Gov’t to properly take stock of proposals for justice system reform, justice minister vows

by Sol Dolor27 Jul 2019

The government will properly take stock of the recommendations made in the Ināia Tonu Nei – The Time is Now: We Lead, You Follow report, Justice Minister Andrew Little said.

The report called for Māori to have a genuine leadership role in the overhaul of the criminal justice system. Recommendations made included the abolition of the current prisons system and of Oranga Tamariki.

The report reflects the sentiment at the hui Māori held in April, where Māori discussed their experiences and challenges faced dealing with the country’s justice system. Little thanked the organisers, including the representatives of the roopu, Katie Murray and Tā Mark Solomon.

“I thank Ta Mark and Katie alongside the organisers of the Hui Māori, Te Ohu Whakatika, for delivering a successful event and, subsequently, the report,” Little said. “I had the privilege of being invited to this event, and indeed I spoke at it. The depth of feeling toward the justice system was obvious, as was the sense of urgency that we collectively need to grasp the generational opportunity to improve the justice system.”

He said that evident at the event was abundant generosity of spirit, collegiality, and a genuine intent to partner with the Crown to develop a better justice system for Aotearoa.

“I acknowledge there is work that we must do to improve the justice system, and the Ināia Tonu Nei report contains many recommendations that this government will take the time necessary to examine,” Little said.

He called the report an “important step in our journey toward a better justice system.” It also complements the He Waka Roimata: A Vessel of Tears report from Te Uepū Hāpai i te Ora - the Safe and Effective Justice Advisory Group and upcoming reports examining victims’ issues from the chief victims advisor.

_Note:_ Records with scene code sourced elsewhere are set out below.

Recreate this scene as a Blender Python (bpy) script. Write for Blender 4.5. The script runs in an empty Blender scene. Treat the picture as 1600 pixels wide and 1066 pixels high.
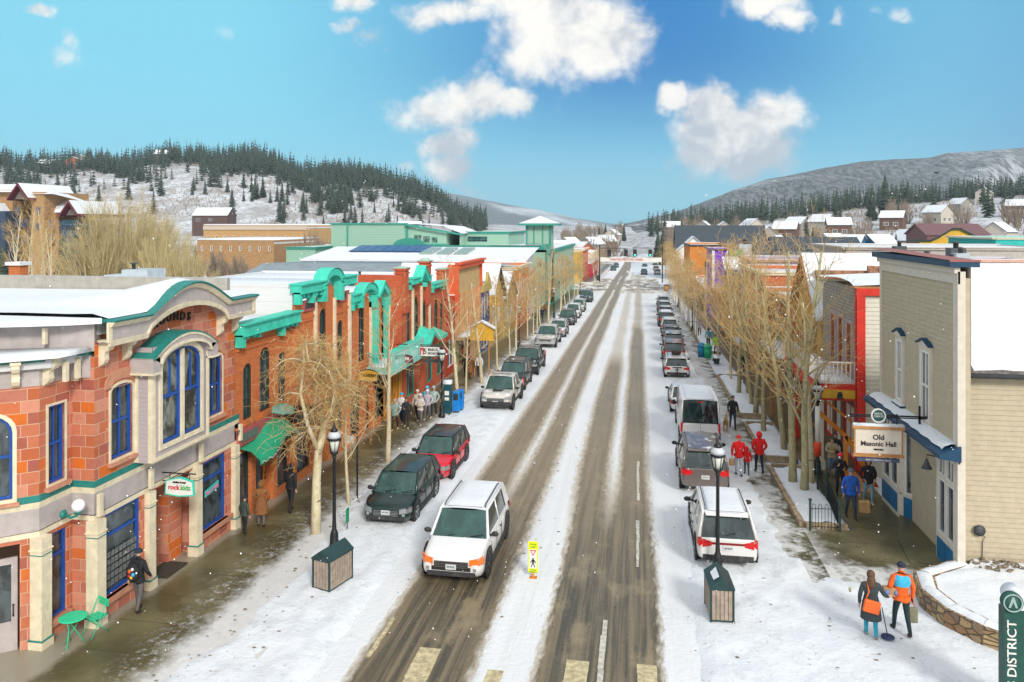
import bpy,bmesh,math,random
from mathutils import Vector,Matrix
random.seed(7)
sc=bpy.context.scene
COL=sc.collection
R=math.radians
PI=math.pi
CAM_H=10.4
FOC,HOR=1200.0,352.0
YAW=math.atan(200/1200)
CY,SY=math.cos(YAW),math.sin(YAW)
SLOPE=0.019
cd=bpy.data.cameras.new("camera");cam=bpy.data.objects.new("camera",cd);COL.objects.link(cam)
cam.location=(0,0,CAM_H);cam.rotation_euler=(R(90),0,YAW)
cd.sensor_width=36;cd.lens=27;cd.shift_y=-(533-HOR)/1600
cd.clip_start=0.5;cd.clip_end=30000
sc.camera=cam
SUN_EL,SUN_AZ=R(31),R(150)
sd=bpy.data.lights.new("sun",'SUN');sd.energy=2.0;sd.angle=R(12);sd.color=(1,.95,.87)
sun=bpy.data.objects.new("sun",sd);COL.objects.link(sun)
sun.rotation_euler=(R(90)-SUN_EL,0,-SUN_AZ+PI)
sc.view_settings.view_transform='Standard';sc.view_settings.look='None'
sc.view_settings.exposure=0.56;sc.view_settings.gamma=1.0
sc.cycles.max_bounces=6;sc.cycles.diffuse_bounces=3;sc.cycles.glossy_bounces=3
sc.cycles.transparent_max_bounces=6;sc.cycles.volume_bounces=0
class NT:
 def __init__(s,tree):s.t=tree;s.n=tree.nodes;s.l=tree.links
 def new(s,typ,**kw):
  nd=s.n.new(typ)
  for k,v in kw.items():setattr(nd,k,v)
  return nd
 def put(s,sock,v):
  if isinstance(v,bpy.types.NodeSocket):s.l.new(v,sock)
  elif v is not None:
   if isinstance(v,(tuple,list))and len(v)==3 and sock.type=='RGBA':v=(*v,1)
   sock.default_value=v
 def m(s,op,a,b=None,c=None,clamp=False):
  nd=s.new('ShaderNodeMath',operation=op,use_clamp=clamp)
  s.put(nd.inputs[0],a)
  if b is not None:s.put(nd.inputs[1],b)
  if c is not None:s.put(nd.inputs[2],c)
  return nd.outputs[0]
 def step(s,v,a,b):
  nd=s.new('ShaderNodeMapRange',interpolation_type='SMOOTHSTEP')
  s.put(nd.inputs[0],v);s.put(nd.inputs[1],a);s.put(nd.inputs[2],b)
  return nd.outputs[0]
 def band(s,v,a,b,soft=.15):
  return s.m('MULTIPLY',s.step(v,a-soft,a+soft),s.m('SUBTRACT',1.0,s.step(v,b-soft,b+soft)))
 def mix(s,f,a,b):
  nd=s.new('ShaderNodeMix',data_type='RGBA')
  s.put(nd.inputs[0],f);s.put(nd.inputs[6],a);s.put(nd.inputs[7],b)
  return nd.outputs[2]
 def noise(s,vec,scale=1.,detail=3.,rough=.5,dist=0.):
  nd=s.new('ShaderNodeTexNoise')
  if vec is not None:s.put(nd.inputs['Vector'],vec)
  nd.inputs['Scale'].default_value=scale;nd.inputs['Detail'].default_value=detail
  nd.inputs['Roughness'].default_value=rough;nd.inputs['Distortion'].default_value=dist
  return nd.outputs[0]
 def scale(s,vec,v):
  nd=s.new('ShaderNodeVectorMath',operation='MULTIPLY');s.put(nd.inputs[0],vec);nd.inputs[1].default_value=v
  return nd.outputs[0]
 def ramp(s,f,stops,mode='LINEAR'):
  nd=s.new('ShaderNodeValToRGB');cr=nd.color_ramp;cr.interpolation=mode
  while len(cr.elements)<len(stops):cr.elements.new(.5)
  for e,(p,c)in zip(cr.elements,stops):e.position=p;e.color=(*c,1)
  s.put(nd.inputs[0],f);return nd.outputs[0]
 def pos(s):return s.new('ShaderNodeNewGeometry').outputs['Position']
 def xyz(s,v):
  nd=s.new('ShaderNodeSeparateXYZ');s.put(nd.inputs[0],v);return nd.outputs
 def bump(s,h,strength=.4,dist=.02):
  nd=s.new('ShaderNodeBump');s.put(nd.inputs['Height'],h)
  nd.inputs['Strength'].default_value=strength;nd.inputs['Distance'].default_value=dist
  return nd.outputs[0]
w=bpy.data.worlds.new("World");sc.world=w;w.use_nodes=True
n=NT(w.node_tree);n.n.clear()
sky=n.new('ShaderNodeTexSky');sky.sky_type='NISHITA';sky.sun_disc=False
sky.sun_elevation=SUN_EL;sky.sun_rotation=SUN_AZ;sky.air_density=1.0;sky.dust_density=.6;sky.ozone_density=1.4
tc=n.new('ShaderNodeTexCoord')
rot=n.new('ShaderNodeVectorRotate',rotation_type='Z_AXIS');n.put(rot.inputs['Vector'],tc.outputs['Generated']);rot.inputs['Angle'].default_value=-YAW
dx,dy,dz=n.xyz(rot.outputs[0])
dyc=n.m('MAXIMUM',dy,.05)
U=n.m('DIVIDE',dx,dyc);V=n.m('DIVIDE',dz,dyc);U0,V0=U,V
cmb=n.new('ShaderNodeCombineXYZ');n.put(cmb.inputs[0],U);n.put(cmb.inputs[1],V)
uv=cmb.outputs[0]
wn=n.new('ShaderNodeTexNoise');n.put(wn.inputs['Vector'],uv);wn.inputs['Scale'].default_value=9;wn.inputs['Detail'].default_value=7;wn.inputs['Roughness'].default_value=.6
fine=wn.outputs[0]
puff=n.noise(uv,22,8,.58,.4)
sx=n.noise(n.scale(uv,(1,1,1)),6,6,.6)
w1=n.m('SUBTRACT',n.noise(uv,7,6,.6),.5);w2=n.m('SUBTRACT',n.noise(n.scale(uv,(1,-1,1)),9,6,.6),.5)
U=n.m('ADD',U0,n.m('MULTIPLY',w1,.12));V=n.m('ADD',V0,n.m('MULTIPLY',w2,.09))
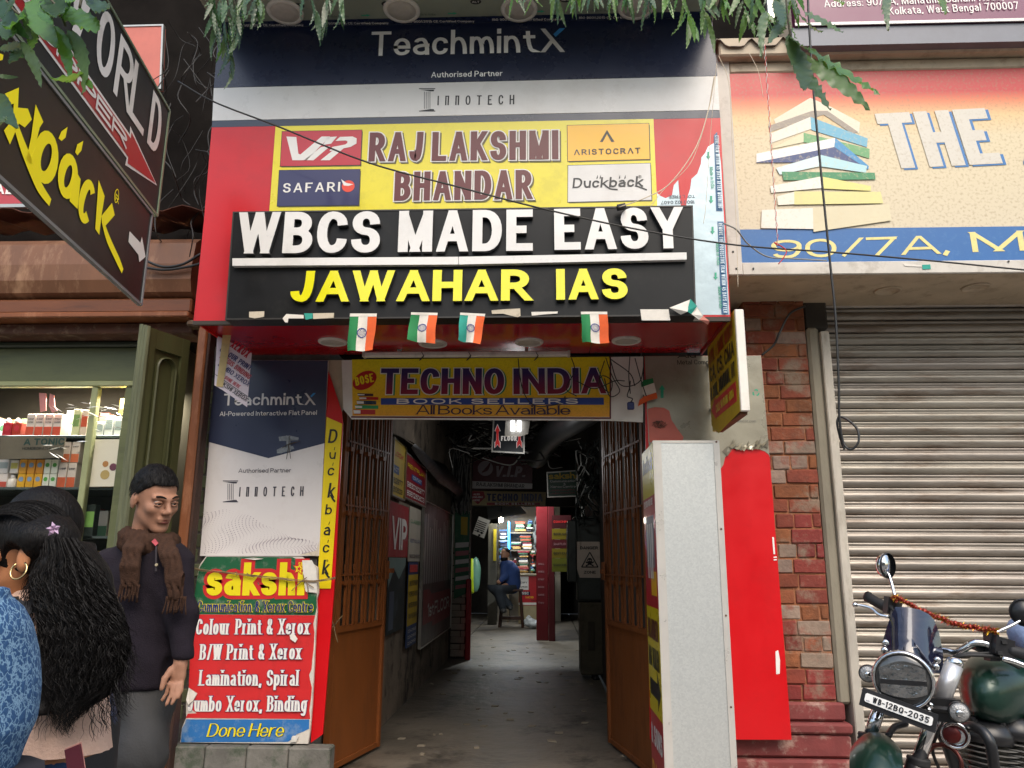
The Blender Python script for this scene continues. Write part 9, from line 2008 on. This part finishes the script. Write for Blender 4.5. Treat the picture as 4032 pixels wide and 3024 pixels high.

“It is clear that New Zealanders from across the country are calling for the criminal justice system to be overhauled. It is also clear that we must do better for Māori, who are over-represented in nearly every stage of the justice system. We need a criminal justice system that holds to account, and that strives to change the factors in offenders’ lives that cause offending. The objective must be less offending, less re-offending, and fewer victims of crime who are better supported,” Little said.